Dynamite Has Its Place

This passage from Robert Boynton’s piece on citizen journalists in North Korea grabbed me:

One of the Daily NK’s founders, Park In Ho, spends much of his time recruiting and training reporters on the North Korean border with China. Published in Korean, Chinese, English, and Japanese, the site receives 150,000 visits a month. Like most of the other independent news organizations, it receives funds from the National Endowment for Democracy, as well as other NGOs and private donors. The Daily NK, like its peers, pays its North Korean correspondents small monthly retainers (more for scoops), and additional funds that they can use to bribe their way out of difficult situations.
Park tells me about recruiting one of his reporters. “I met him in China through an NGO. He was a graduate of Kim Il Sung University, so was destined to become a member of the elite.

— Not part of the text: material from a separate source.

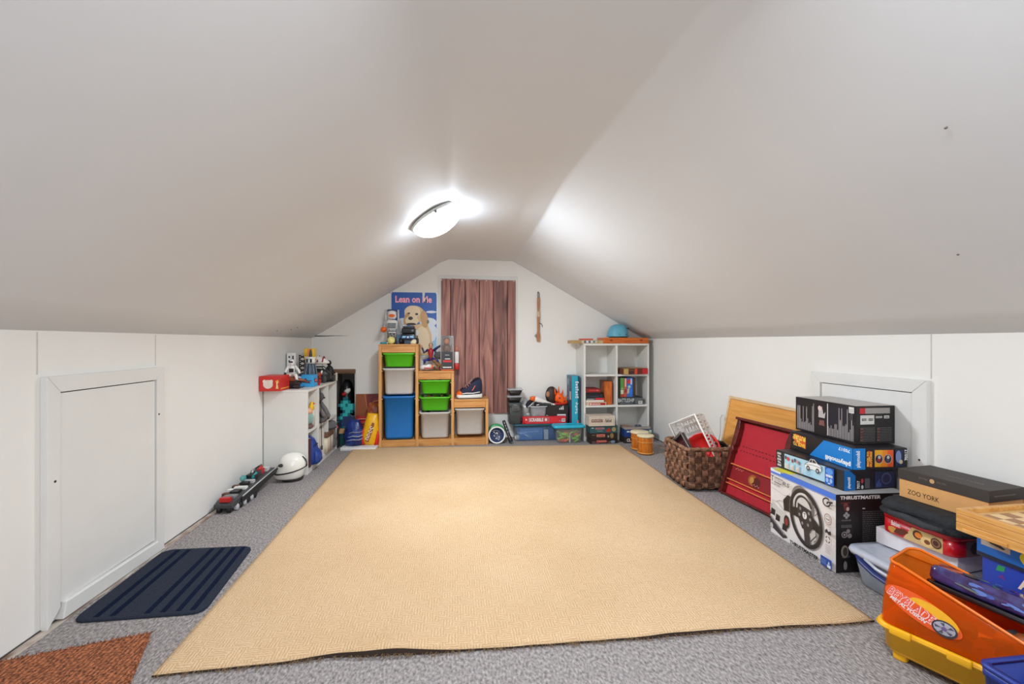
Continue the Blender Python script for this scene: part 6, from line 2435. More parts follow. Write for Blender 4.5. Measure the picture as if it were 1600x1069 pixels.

The first thing he asked me was to help him get some dynamite, so that he could blow up Kim Jong Il. He thought that everything in North Korea would change if he killed him.” They spent three months together, talking and reading books about the history of Northeast Asia. “I wanted him to understand the situation in the region, and persuade him not only that terrorism was wrong, but that it wouldn’t change anything.”

Whether it would change anything is beyond my knowledge, but I neither think it is terrorism nor that it is morally wrong to kill planet earth’s most repressive dictator.